:: Stored data ::
Begin
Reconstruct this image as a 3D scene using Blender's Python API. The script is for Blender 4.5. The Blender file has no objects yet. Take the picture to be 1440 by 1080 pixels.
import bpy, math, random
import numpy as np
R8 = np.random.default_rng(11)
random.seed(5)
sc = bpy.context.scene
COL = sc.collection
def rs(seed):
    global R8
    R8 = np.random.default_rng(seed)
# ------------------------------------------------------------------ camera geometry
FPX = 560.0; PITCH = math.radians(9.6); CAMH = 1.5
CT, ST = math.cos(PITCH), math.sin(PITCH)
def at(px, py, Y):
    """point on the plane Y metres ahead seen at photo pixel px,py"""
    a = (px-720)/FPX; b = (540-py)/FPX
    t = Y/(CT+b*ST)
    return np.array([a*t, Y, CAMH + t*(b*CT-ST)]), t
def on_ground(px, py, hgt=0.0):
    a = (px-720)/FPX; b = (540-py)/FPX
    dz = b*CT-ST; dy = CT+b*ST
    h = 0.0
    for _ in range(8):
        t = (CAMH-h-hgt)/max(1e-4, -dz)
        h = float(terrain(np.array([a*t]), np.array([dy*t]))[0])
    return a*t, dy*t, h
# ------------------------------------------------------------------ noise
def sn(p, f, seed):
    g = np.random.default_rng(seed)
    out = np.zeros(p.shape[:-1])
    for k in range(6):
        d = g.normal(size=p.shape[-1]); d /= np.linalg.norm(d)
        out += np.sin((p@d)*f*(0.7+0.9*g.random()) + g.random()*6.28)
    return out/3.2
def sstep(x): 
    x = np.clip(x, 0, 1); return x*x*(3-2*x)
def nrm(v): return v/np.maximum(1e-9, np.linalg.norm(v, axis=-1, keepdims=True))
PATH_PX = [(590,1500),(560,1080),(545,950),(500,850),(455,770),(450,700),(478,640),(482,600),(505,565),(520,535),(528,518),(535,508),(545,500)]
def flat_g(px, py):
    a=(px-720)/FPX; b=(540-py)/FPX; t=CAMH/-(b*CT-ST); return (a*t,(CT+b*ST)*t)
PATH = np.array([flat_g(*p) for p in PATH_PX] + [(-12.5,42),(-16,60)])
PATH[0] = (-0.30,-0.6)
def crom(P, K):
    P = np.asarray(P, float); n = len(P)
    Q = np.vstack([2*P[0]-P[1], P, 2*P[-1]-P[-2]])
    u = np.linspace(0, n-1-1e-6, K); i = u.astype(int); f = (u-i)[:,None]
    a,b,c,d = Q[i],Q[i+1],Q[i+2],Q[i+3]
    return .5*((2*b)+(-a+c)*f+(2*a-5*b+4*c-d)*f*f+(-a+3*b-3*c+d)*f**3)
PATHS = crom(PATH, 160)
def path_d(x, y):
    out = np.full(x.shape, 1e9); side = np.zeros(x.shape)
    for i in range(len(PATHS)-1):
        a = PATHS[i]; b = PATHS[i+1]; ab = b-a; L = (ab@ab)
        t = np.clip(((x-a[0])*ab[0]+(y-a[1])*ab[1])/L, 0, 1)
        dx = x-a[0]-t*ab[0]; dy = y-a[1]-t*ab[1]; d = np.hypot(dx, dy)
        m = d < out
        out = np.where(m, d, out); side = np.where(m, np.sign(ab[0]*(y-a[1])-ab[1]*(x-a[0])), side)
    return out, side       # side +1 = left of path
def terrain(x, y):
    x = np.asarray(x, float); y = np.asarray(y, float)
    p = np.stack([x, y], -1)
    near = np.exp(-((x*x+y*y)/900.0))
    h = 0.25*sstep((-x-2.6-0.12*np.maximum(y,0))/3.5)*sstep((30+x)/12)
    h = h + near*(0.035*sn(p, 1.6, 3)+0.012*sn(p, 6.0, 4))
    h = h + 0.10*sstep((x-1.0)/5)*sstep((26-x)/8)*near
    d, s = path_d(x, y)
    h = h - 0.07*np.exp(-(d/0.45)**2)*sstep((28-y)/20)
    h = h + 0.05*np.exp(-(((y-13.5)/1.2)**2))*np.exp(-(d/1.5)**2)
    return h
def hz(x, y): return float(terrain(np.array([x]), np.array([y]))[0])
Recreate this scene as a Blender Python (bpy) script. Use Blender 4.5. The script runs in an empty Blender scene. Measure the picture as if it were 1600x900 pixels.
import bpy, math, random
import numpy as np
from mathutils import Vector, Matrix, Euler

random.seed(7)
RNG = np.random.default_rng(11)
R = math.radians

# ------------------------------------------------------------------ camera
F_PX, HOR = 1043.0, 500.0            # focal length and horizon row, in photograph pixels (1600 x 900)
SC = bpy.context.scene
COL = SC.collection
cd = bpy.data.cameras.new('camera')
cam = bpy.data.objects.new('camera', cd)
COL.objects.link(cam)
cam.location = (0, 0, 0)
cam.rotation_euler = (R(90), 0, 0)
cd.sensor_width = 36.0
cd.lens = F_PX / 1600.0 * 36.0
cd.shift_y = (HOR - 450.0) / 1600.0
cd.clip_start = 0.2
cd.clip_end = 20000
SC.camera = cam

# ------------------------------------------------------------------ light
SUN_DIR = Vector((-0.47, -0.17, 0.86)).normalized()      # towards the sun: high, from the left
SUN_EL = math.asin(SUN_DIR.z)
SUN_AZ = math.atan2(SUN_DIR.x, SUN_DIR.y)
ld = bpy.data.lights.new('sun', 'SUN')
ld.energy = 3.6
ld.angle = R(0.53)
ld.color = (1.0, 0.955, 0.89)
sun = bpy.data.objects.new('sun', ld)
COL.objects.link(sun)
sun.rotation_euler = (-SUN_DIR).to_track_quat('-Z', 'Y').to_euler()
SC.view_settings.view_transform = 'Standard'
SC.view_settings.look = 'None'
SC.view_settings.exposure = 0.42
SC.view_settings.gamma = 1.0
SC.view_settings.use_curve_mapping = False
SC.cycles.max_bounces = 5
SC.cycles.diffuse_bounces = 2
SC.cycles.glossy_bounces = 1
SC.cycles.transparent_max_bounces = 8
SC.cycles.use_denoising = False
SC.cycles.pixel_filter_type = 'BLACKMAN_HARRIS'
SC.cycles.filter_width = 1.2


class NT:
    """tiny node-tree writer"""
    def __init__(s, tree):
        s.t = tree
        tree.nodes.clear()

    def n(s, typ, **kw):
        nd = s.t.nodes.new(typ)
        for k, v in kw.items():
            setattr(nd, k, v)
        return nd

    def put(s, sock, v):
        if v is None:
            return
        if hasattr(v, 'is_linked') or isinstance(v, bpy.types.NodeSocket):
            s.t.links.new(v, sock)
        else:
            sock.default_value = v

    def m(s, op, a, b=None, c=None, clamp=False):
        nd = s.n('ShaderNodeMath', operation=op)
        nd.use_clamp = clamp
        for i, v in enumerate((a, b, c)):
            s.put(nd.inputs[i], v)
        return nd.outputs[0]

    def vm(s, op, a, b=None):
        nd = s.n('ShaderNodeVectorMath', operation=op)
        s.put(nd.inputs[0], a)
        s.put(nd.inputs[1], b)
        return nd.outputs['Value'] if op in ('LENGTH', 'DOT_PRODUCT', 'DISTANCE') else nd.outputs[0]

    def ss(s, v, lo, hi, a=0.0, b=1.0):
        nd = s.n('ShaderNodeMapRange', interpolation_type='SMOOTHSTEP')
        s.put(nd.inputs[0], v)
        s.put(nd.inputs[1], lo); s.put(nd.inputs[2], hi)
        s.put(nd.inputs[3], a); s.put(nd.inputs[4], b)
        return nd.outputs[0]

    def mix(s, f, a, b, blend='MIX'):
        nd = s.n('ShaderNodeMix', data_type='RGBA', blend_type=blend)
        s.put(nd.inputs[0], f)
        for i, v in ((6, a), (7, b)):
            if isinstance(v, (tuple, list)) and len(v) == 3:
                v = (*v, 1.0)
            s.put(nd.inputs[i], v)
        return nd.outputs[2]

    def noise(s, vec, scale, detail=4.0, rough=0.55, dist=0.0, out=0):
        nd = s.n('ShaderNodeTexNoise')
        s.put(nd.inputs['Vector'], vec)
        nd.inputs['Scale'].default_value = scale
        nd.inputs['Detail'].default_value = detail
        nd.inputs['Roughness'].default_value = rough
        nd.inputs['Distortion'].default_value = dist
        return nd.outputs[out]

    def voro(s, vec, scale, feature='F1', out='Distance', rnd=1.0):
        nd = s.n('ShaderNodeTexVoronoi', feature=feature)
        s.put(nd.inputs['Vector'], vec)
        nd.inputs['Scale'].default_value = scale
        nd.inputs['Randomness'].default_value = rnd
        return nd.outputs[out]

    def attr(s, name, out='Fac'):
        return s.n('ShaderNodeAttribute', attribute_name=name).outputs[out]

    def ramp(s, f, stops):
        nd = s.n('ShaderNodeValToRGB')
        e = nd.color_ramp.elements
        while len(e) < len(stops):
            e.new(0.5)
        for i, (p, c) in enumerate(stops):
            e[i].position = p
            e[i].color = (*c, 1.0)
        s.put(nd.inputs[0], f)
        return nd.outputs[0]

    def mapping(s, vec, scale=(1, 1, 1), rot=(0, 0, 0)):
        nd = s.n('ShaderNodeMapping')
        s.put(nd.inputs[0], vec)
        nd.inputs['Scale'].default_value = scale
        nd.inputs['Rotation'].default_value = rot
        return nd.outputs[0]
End
:: Instruction ::
Exactly and only the lines from the line that contains "Recreate this scene" through the line that contains "SC.camera = cam" are to be repeated as they stand.

:: Response for this exercise ::
Recreate this scene as a Blender Python (bpy) script. Use Blender 4.5. The script runs in an empty Blender scene. Measure the picture as if it were 1600x900 pixels.
import bpy, math, random
import numpy as np
from mathutils import Vector, Matrix, Euler

random.seed(7)
RNG = np.random.default_rng(11)
R = math.radians

# ------------------------------------------------------------------ camera
F_PX, HOR = 1043.0, 500.0            # focal length and horizon row, in photograph pixels (1600 x 900)
SC = bpy.context.scene
COL = SC.collection
cd = bpy.data.cameras.new('camera')
cam = bpy.data.objects.new('camera', cd)
COL.objects.link(cam)
cam.location = (0, 0, 0)
cam.rotation_euler = (R(90), 0, 0)
cd.sensor_width = 36.0
cd.lens = F_PX / 1600.0 * 36.0
cd.shift_y = (HOR - 450.0) / 1600.0
cd.clip_start = 0.2
cd.clip_end = 20000
SC.camera = cam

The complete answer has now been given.